From the Principal
There are occasions when we experience what can only be described as miracles. That is, unusual events that carry little natural explanation and which we usually put down to God’s grace towards us.
We have a number of teacher vacancies we have been advertising for 2023. Up until last week we had received almost no applications and those that had come in did not look promising. This week, we have been interviewing for a number of these positions and all the candidates have been excellent teachers whose referees have sung their praises. In a period of high teacher shortages, this can only be described as a miracle. While we still have a few positions to fill, we are now confident we will fill all our vacancies with quality people.
Miracles are one of the contested ideas non-Christians have about the Christian faith. Depending on your world view, you may or may not believe in miracles. Christians, who believe that God created the world and everything in it, have little trouble believing that the Creator can speed up or over-ride the natural processes he has built into the universe and make unusual things happen. We believe that God ultimately orders all things so he can make things happen that we think not possible or have little hope for.
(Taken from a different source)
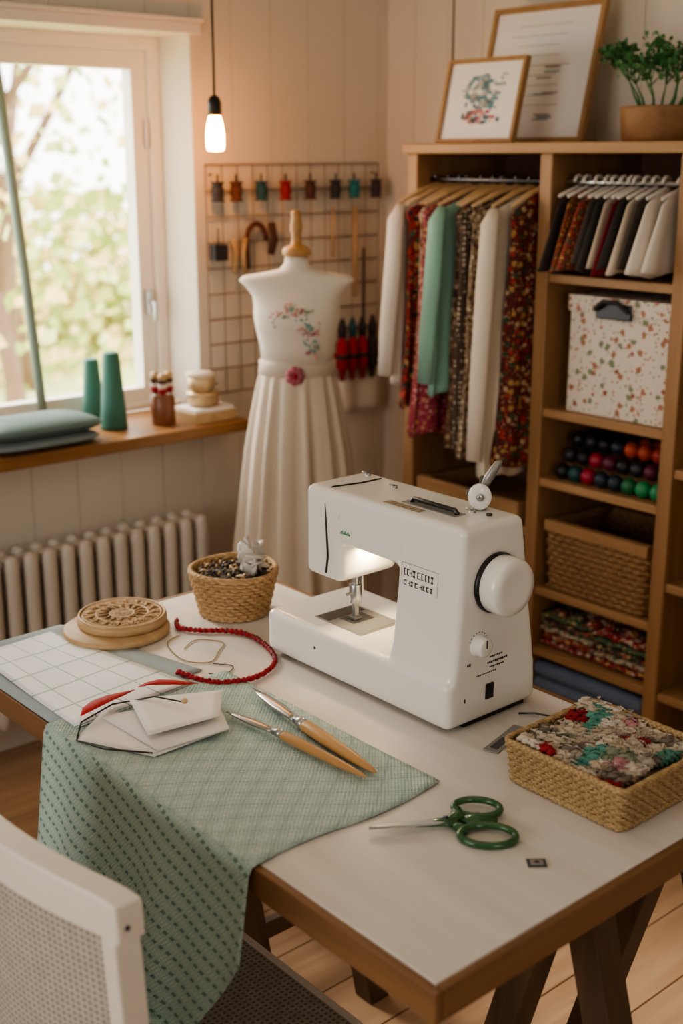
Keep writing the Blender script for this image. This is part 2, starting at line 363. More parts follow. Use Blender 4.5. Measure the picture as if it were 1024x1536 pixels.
# garments
def garment(name,y,zh,mat,w=.20,sleeve=0,xo=0,flare=1.0,seed=0,tw=.02):
    b=MB(); rr=random.Random(seed); X=2.45+xo; ph=rr.random()*6; rings=[]; N=48; rot=rr.gauss(0,.05)
    zs=[1.512,1.505,1.49,1.470,1.455,1.43,1.38,1.30,1.2,1.1,1.02]; zs=[z for z in zs if z>zh+.03]+[zh+.02,zh]
    for z in zs:
        if z>1.508: hw=.03; th=.010
        elif z>1.50: hw=.05; th=.012
        elif z>1.485: hw=w*.55; th=.013
        elif z>1.465: hw=w*.9; th=.014
        elif z>1.45: hw=w*1.0; th=.015
        else:
            q=(1.45-z)/(1.45-zh); hw=w*(.93+ .16*q*flare); th=.015+.009*q
        ring=[]
        for j in range(N):
            a=2*pi*j/N; cx,sy=cos(a),sin(a)
            q=max(0,(1.45-z))/.45
            f=.008*q*sin(cx*14+ph)+.005*q*sin(cx*29+ph*2)
            dx=hw*math.copysign(abs(cx)**.8,cx)
            ring.append((X+dx+.006*q*sin(z*17+ph),y+th*math.copysign(abs(sy)**.7,sy)+f+dx*rot*q,z+ (.008*sin(cx*9+ph) if z==zh else 0)))
        rings.append(ring)
    b.loft(rings,mat)
    if sleeve:
        for sg in (-1,1):
            b.tube([(X+sg*w*.90,y,1.474),(X+sg*(w+.006),y-.004,1.44),(X+sg*(w+.02),y-.008,1.3),(X+sg*(w+.035),y-.008,1.45-sleeve*.7),(X+sg*(w+.042),y-.008,1.45-sleeve)],[.014,.024,.026,.025,.022],mat,12,flat=.6)
    b.tube([(X-w*.95,y,1.482),(X-w*.4,y,1.512),(X,y,1.526),(X+w*.4,y,1.512),(X+w*.95,y,1.482)],[.006,.012,.014,.012,.006],LWOOD,8,flat=.6)
    hk=[(X,y,1.522),(X,y,1.532)]+[(X+.0115*cos(a),y,1.5405+.0115*sin(a)) for a in [-pi/2+i*pi*1.35/8 for i in range(9)]]
    b.tube(hk,.0018,METAL,6); b.build(name)
G=[('hanging_blouse',2.432,1.00,plain('g_white','#d8d0c5',.9,bs=.2),.150,.42,0),
('hanging_dress',2.394,.95,floral('g_red','#8a2a28',['#c9a36a','#3d6a4a','#b8433b','#2d2a33'],60,.45),.160,0,0),
('hanging_shirt',2.356,.90,floral('g_beige','#a89680',['#8c5a4a','#c9bba6','#7d3b36'],75,.45),.152,0,0),
('hanging_shirt',2.318,.88,floral('g_pink','#a03c50',['#d9a9a0','#7a2a38','#c9a36a'],80,.35),.165,0,0),
('hanging_shirt',2.276,1.0,plain('g_mint','#8ab5a8',.85,bs=.2),.165,.42,0),
('hanging_dress',2.236,.85,floral('g_brown','#5f4334',['#a8937a','#3d2720','#86684e'],65,.45),.140,0,0),
('hanging_dress',2.196,.86,floral('g_dot','#4d3f36',['#c2b49e'],75,.33,rnd=.3,sub=False),.160,0,0),
('hanging_dress',2.156,.85,floral('g_beige2','#84705a',['#c2b59f','#4d3a2c'],70,.42),.170,0,0),
('hanging_blouse',2.112,.80,plain('g_cream','#d6ccbd',.9,bs=.2),.145,.60,0),
('hanging_dress',2.070,.83,floral('g_dkred','#551e1b',['#9a302a','#a8844f','#2f4a33','#6d2420','#b39a7a'],62,.45),.120,0,.012)]
for i,g in enumerate(G): garment(g[0],g[1],g[2],g[3],g[4],g[5],g[6]-.01*(i%3==0),seed=i)
# hanging swatches
b=MB(); sw=[plain('sw0','#332d2c',.9),plain('sw1','#4a3d34',.9),floral('sw2','#7a3628',['#b07f45','#4d5a3a'],95,.42),floral('sw3','#8a2f28',['#b08a50','#3f5a45'],95,.42),plain('sw4','#504843',.9),plain('sw5','#a89a8c',.9),plain('sw6','#b5a999',.9),plain('sw7','#7d1c26',.9),plain('sw8','#3f3c3a',.9),plain('sw9','#d6cec2',.9),plain('sw10','#c2b5a4',.9)]
yy=1.972
seq=[(0,.022),(2,.032),(3,.036),(4,.022),(8,.018),(6,.032),(7,.014),(8,.018),(10,.036),(4,.014),(9,.042),(9,.040)]
rr=random.Random(2)
for i,(mi,wd_) in enumerate(seq):
    m=sw[mi]; rings=[]
    yt=yy-wd_/2; zb=1.336+.022*rr.random()*(i%2); ln=.012+.014*rr.random()
    for k in range(9):
        z=1.522-(1.522-zb)*(k/8)**.9
        q=max(0,(1.505-z))/.17; hw=(.03,.07)[k>0]+.045*q; ring=[]; th=wd_*(.16+.40*q)
        for j in range(32):
            a=2*pi*j/32; p=sq(a,.75)
            ring.append((2.455+hw*p[0],yt+ln*q+th*p[1]+.0035*q*sin(p[0]*9+i*1.7),z-.006*q*sin(p[0]*5+i)))
        rings.append(ring)
    b.loft(rings,m)
    b.tube([(2.38,yt,1.508),(2.45,yt,1.530),(2.52,yt,1.508)],.0048,RADW,6); b.tube([(2.45+.015*cos(a),yt,1.540+.015*sin(a)) for a in [-pi/2+i2*pi*1.5/8 for i2 in range(9)]],.0045,RADW,6)
    yy-=wd_*.99
b.build('hanging_fabric_swatches')
FLB=floral('floral_paper','#d9d0c3',['#9a5a4c','#6a7a5c','#b58572','#7f8b70','#a87a60'],42,.32)
b=MB(); b.box((2.425,1.655,.9855),(2.70,1.945,1.24),FLB); b.box((2.42,1.65,1.235),(2.705,1.95,1.275),FLB)
b.box((2.412,1.76,1.225),(2.425,1.86,1.262),DMETAL); b.tube([(2.408,1.76,1.245),(2.40,1.79,1.268),(2.40,1.83,1.268),(2.408,1.86,1.245)],.006,cm[5],8)
b.build('storage_box',bevel=.006)
b=MB(); pal=['#1d1d24','#2a2a35','#1f2f3f','#b8492a','#a8331f','#9a1f3a','#5f1f3a','#1f6a42','#2a8a5c','#1f4a4f','#2b2b2b']
pm=[plain('ball_%d'%i,c,.4) for i,c in enumerate(pal)]
lay=[[0,9,5,2,2,7,8,8],[1,0,5,6,0,1,6,7],[0,1,0,2,3,3,4,4]]
for r in range(3):
    for c in range(8):
        cy=1.975-.0215-c*.0415; cz=.8035+.021+r*.037
        b.ell((2.435+r*.03,cy,cz),(.0205,.0205,.021),pm[lay[r][c]],14,8)
        b.ell((2.55,cy,cz),(.0205,.0205,.021),pm[lay[r][c]],8,6)
b.box((2.46,1.645,.8035),(2.60,1.99,.822),OAKY); b.box((2.495,1.645,.822),(2.60,1.99,.86),OAKY)
b.build('thread_ball_rack')
# ------------------------------------------------ woven baskets
def rrect(t,hx,hy,r):
    a=2*(hx-r); c=2*(hy-r); q=pi*r/2; L=2*a+2*c+4*q; s=(t%1.0)*L
    for (ln,kind) in ((c,0),(q,1),(a,2),(q,3),(c,4),(q,5),(a,6),(q,7)):
        if s<=ln or kind==7:
            f_=s/ln
            if kind==0: return (hx,-(hy-r)+c*f_)
            if kind==1: return (hx-r+r*cos(f_*pi/2),hy-r+r*sin(f_*pi/2))
            if kind==2: return (hx-r-a*f_,hy)
            if kind==3: return (-(hx-r)-r*sin(f_*pi/2),hy-r+r*cos(f_*pi/2))
            if kind==4: return (-hx,hy-r-c*f_)
            if kind==5: return (-(hx-r)-r*cos(f_*pi/2),-(hy-r)-r*sin(f_*pi/2))
            if kind==6: return (-(hx-r)+a*f_,-hy)
            return (hx-r+r*sin(f_*pi/2),-(hy-r)-r*cos(f_*pi/2))
        s-=ln
def basket(b,c,hx,hy,z0,h,flare,mat,rows,stakes,e=1.0,rt=.004,amp=.003,rim=None,rr=None,wav=0):
    def per(t,k):
        p=rrect(t/(2*pi),hx*k,hy*k,rr) if rr else (hx*k*sq(t,e)[0],hy*k*sq(t,e)[1])
        return (c[0]+p[0],c[1]+p[1])
    n=stakes*4
    for r in range(rows):
        q=(r+.5)/rows; k=1+flare*q; z=z0+h*q; pts=[]
        for j in range(n):
            t=2*pi*j/n; x,y=per(t,k); xa,ya=per(t-.02,k); xb,yb=per(t+.02,k); o=amp*sin(stakes*t+pi*r)
            d=Vector((yb-ya,xa-xb)).normalized(); pts.append((x+d.x*o,y+d.y*o,z+wav*q*sin(2*t+1)))
        b.tube(pts,h/rows*.58,mat,6,True)
    for s_ in range(stakes):
        t=2*pi*(s_+.5)/stakes
        x,y=per(t,1); x2,y2=per(t,1+flare); b.cyl((x,y,z0),(x2,y2,z0+h),rt*.6,rt*.6,mat,6)
    for dz,r2 in ((0,rt*1.4),(h,rt*1.5)):
        k=1+flare*(dz/h)
        for ph in ((0,pi) if dz else (0,)):
            b.tube([(*per(2*pi*j/160,k+(.006*sin(j*.8+ph) if dz else 0)),z0+dz+(r2 if dz==0 else .0012*cos(j*.8+ph)+wav*sin(4*pi*j/160+1))) for j in range(160)],r2 if dz==0 else r2*.8,rim or mat,7,True)
    n2=80; b.loft([[(*per(2*pi*j/n2,.98),z0+.002) for j in range(n2)],[(*per(2*pi*j/n2,.98),z0+.006) for j in range(n2)],[(*per(2*pi*j/n2,.965*(1+flare)),z0+h*.95) for j in range(n2)]],WICKD,True,False)
    b.loft([[(*per(2*pi*j/n2,.98),z0+.002) for j in range(n2)],[(*per(2*pi*j/n2,.98),z0+.006) for j in range(n2)]],WICKD,True,True)
b=MB(); basket(b,(2.55,1.82),.13,.155,.5085,.165,.05,WICKD,11,38,rt=.004,amp=.004,rr=.03)
b.box((2.405,1.66,.668),(2.425,1.98,.695),OAKY); b.box((2.425,1.66,.668),(2.69,1.672,.69),OAKY); b.box((2.425,1.968,.668),(2.69,1.98,.69),OAKY)
b.build('shelf_basket')
b=MB(); fm=[floral('ff%d'%i,a,c,55,.4) for i,(a,c) in enumerate([('#8a2e2e',['#c9a36a','#c8bba6']),('#48664f',['#b9a47a','#7d3b36']),('#b9ae98',['#8c5a4a','#4f6a55']),('#8d2328',['#c8bba6']),('#3a3a36',['#a8584a','#b9a47a'])])]
rr=random.Random(9)
for j in range(5):
    for s_ in range(2):
        z=.339+j*.019; ya=1.648+s_*.175+rr.random()*.006; yb=ya+.165; rings=[]
        for i in range(15):
            y=ya+(yb-ya)*i/14; o=.006*sin(i*1.1+j*2); xf=2.415+.012*rr.random(); ring=[]
            for k in range(14):
                p=sq(2*pi*k/14,.6); ring.append((xf/2+1.345+p[0]*.135,y,z+.010+o*.5+p[1]*.010))
            rings.append(ring)
        b.loft(rings,fm[(j*2+s_*3)%5])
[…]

Those who do not believe in God rely on the natural processes of the world and find it impossible, or at least very difficult, to believe that those natural processes can be speeded up or over-ridden. But we live easily with many unusual occurrences such as coincidences and de ja vu moments that can’t really be explained by natural processes. We live with miracles constantly even if we do not always recognise them as such.
The greatest miracle of all is the opportunity God gives us to start life over and live it with Him so that we can deal with our old weak self and shape a new self, formed in his image, as we go forward. Christians believe all human beings are made in God’s image, but sin deforms us and it is only by this spiritual re-birthing process that we can be put right and his image recovered in us.
At GPCC, this is a message our students hear regularly and we are open to exploring this with you if this is not something you are familiar with. We live in a world that needs a few more miracles so we rejoice every time we experience one.